I know this is normal variables refering to datatypes like int, long, etc.
but i assumed that when working with pointers the change should be visible for every other function. cause the pointer still referes to the same point in the memory, just the value has been changed.
Could it be i'm seeing this all wrong?
PS: I'm trying my best to keep my code ansi-C compliant, which is the reason i'm using fgets instead of readline. Just sayin that cause i've allready got some comments regarding the fact that the readline function is easier/safer to use.
With kind regards,
JD
If you have a variable of type T that you want a function to be able to modify, you need to pass it via a pointer, i.e.:
void foo(T *p) { *p = 42; }
int main(void) {
T t;
foo(&t);
// The value of t is now 42
}
In your code, T is char *; in other words, your function needs to be able modify a pointer, so you need to pass it a pointer to that pointer.

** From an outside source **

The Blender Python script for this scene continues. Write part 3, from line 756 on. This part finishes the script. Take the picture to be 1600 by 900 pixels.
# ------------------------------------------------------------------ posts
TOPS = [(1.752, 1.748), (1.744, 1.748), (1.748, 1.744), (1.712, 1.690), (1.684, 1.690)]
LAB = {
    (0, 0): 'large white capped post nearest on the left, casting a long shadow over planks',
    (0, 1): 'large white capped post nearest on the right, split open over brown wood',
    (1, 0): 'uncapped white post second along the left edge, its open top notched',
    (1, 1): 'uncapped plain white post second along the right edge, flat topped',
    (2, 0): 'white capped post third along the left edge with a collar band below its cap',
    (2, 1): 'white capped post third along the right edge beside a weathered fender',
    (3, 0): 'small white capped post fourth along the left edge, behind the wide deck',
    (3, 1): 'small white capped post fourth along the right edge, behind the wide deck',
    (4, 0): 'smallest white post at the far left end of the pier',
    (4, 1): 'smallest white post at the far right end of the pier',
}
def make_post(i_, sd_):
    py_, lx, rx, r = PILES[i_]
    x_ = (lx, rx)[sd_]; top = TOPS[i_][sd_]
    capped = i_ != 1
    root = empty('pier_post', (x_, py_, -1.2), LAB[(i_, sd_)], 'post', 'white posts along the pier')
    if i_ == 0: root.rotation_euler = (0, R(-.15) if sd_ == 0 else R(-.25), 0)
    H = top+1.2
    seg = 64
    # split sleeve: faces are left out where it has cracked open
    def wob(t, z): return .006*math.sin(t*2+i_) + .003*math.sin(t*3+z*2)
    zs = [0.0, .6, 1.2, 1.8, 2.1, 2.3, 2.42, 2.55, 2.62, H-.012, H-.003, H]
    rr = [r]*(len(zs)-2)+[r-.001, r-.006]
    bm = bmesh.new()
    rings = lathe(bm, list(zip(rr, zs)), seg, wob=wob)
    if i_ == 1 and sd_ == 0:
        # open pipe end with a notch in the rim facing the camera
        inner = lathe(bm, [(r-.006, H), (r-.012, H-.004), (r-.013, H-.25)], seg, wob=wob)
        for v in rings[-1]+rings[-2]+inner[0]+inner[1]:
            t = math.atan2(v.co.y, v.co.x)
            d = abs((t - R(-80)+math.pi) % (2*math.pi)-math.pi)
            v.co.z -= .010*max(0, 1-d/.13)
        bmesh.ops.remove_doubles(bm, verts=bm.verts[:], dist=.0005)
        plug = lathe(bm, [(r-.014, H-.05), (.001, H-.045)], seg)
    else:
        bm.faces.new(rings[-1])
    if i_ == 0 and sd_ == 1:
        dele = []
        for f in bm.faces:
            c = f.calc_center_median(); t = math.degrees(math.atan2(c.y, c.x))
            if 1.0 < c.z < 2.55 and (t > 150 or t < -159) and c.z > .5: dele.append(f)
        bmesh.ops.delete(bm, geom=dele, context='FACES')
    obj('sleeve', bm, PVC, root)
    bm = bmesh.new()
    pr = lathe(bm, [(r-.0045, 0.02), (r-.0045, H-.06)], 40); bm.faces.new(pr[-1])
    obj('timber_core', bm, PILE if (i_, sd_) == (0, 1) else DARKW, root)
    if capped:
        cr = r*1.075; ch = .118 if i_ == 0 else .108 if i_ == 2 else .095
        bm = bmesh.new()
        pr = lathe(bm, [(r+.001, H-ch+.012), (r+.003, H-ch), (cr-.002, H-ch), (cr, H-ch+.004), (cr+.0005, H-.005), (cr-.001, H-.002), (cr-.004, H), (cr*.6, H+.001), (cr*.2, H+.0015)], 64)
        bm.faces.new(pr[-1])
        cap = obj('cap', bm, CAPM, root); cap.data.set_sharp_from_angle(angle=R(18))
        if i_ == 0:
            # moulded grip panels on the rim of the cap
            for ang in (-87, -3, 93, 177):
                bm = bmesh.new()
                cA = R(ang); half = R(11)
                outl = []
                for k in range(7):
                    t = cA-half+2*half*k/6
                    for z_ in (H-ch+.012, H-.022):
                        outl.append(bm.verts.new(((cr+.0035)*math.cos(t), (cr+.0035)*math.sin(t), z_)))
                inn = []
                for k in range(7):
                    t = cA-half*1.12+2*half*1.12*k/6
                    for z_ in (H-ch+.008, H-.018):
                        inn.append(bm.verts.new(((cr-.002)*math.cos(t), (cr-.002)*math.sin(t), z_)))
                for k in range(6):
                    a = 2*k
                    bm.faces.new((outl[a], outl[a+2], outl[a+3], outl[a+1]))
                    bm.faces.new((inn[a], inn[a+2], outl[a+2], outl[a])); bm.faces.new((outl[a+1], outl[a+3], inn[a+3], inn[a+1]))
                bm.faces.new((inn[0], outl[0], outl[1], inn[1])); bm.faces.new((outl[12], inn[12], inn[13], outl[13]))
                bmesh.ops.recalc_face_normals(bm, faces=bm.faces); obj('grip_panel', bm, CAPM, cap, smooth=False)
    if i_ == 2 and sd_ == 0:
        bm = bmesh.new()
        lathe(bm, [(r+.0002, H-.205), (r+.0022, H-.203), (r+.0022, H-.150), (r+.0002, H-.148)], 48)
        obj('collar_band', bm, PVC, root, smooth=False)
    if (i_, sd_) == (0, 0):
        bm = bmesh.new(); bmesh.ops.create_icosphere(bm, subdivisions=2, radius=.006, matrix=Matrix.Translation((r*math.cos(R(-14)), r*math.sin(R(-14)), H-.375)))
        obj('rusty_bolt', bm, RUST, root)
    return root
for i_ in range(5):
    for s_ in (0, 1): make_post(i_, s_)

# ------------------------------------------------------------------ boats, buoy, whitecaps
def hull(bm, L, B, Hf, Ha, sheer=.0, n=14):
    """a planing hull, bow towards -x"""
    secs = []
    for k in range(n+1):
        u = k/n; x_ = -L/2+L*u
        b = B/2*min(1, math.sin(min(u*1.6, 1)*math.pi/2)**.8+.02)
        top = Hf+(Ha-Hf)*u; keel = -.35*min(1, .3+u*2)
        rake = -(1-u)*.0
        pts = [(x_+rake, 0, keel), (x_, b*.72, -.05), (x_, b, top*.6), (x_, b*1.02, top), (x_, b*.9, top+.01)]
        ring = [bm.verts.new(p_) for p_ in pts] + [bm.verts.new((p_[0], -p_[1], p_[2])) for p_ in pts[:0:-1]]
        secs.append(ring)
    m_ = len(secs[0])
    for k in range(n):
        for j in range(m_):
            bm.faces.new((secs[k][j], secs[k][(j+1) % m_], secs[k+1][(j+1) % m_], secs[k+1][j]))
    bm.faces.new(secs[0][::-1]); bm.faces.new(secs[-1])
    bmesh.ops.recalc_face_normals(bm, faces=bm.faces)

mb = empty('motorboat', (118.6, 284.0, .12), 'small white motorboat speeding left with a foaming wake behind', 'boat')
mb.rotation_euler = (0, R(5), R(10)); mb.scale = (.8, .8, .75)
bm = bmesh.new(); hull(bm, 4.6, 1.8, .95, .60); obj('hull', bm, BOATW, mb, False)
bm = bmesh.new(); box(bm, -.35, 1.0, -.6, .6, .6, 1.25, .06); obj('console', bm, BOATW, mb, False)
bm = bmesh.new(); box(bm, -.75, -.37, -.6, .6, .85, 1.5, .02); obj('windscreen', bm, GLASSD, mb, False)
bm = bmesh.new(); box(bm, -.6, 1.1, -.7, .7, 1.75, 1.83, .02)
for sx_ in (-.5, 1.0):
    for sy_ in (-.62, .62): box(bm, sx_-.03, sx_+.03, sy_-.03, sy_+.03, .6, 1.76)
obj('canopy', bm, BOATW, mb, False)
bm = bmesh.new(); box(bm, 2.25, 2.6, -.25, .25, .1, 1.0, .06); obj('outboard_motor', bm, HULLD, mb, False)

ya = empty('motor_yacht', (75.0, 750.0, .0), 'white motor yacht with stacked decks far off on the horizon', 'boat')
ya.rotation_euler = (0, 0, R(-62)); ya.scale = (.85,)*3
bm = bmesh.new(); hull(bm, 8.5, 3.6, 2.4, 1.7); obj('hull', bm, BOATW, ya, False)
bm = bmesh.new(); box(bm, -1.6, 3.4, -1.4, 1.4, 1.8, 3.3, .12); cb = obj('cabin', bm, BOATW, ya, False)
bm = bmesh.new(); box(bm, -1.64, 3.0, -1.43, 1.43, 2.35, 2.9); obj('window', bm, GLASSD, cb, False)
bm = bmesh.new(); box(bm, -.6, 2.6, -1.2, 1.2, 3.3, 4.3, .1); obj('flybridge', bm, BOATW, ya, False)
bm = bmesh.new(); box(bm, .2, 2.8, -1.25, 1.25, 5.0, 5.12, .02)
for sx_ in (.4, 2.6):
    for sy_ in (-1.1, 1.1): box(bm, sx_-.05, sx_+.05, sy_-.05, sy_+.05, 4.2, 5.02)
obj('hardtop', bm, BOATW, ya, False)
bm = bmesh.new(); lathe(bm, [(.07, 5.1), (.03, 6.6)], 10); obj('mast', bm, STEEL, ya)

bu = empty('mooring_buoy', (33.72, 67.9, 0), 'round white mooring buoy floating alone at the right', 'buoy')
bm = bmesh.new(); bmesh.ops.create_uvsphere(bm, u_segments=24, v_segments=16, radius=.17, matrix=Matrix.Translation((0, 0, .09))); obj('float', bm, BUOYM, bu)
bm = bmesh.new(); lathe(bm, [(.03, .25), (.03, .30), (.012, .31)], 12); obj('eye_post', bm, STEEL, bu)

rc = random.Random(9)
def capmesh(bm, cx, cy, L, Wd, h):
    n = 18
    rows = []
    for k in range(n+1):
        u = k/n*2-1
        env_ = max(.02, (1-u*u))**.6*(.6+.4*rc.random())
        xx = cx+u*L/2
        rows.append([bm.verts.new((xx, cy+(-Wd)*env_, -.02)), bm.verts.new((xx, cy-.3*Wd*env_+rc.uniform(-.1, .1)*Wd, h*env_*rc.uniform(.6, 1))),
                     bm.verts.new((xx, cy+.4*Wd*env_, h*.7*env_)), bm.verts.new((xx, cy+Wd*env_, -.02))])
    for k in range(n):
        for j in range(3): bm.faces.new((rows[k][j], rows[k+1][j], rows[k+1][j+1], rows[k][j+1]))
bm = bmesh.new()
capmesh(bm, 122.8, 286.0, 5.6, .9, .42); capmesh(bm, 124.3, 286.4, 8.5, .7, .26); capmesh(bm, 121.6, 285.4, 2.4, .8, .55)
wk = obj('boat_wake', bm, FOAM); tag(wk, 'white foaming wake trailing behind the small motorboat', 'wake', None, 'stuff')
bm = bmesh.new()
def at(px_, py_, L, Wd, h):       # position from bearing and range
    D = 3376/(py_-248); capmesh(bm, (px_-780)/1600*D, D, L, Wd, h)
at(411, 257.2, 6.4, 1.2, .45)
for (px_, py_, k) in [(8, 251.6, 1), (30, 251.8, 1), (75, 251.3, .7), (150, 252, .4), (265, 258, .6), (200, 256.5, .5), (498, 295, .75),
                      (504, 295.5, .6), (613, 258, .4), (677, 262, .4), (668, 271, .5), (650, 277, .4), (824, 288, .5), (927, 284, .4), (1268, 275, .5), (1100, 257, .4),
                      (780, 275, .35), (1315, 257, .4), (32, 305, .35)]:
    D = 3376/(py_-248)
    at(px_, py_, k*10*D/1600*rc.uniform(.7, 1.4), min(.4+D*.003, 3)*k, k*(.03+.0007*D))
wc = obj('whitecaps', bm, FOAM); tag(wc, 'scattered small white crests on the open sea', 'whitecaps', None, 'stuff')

However, this is not good code. If (**path == '\n') is true, then you will leak memory.
The reason is that if you specify the parameter type as char *, you will operate on a copy of the pointer in the function, so your code (modified for this scenario)
path = strdup(standard);
Would not reflect back in the caller after the function ends
By passig the address of the variable, you can change the pointed-to pointer and this change will persist even after the function returns
Think of the pointer as your data (just like with int, etc.) by passing a char * pointer you can modify the pointed-to characters; by passing a char ** pointer, you can modify the pointed-to pointer (with the modification reflecting in the caller function as well).
You are passing a variable path that is itself a pointer.
But you are modifying the pointer itself in the function enter_path, hence you will have to pass the pointer to path and hence the address of path is to be passed and hence &path is passed.
In the current scenario, the line
*path = strdup(standard);
it does modify the variable path in the function but it's value will not change outside the function, i.e. in function main.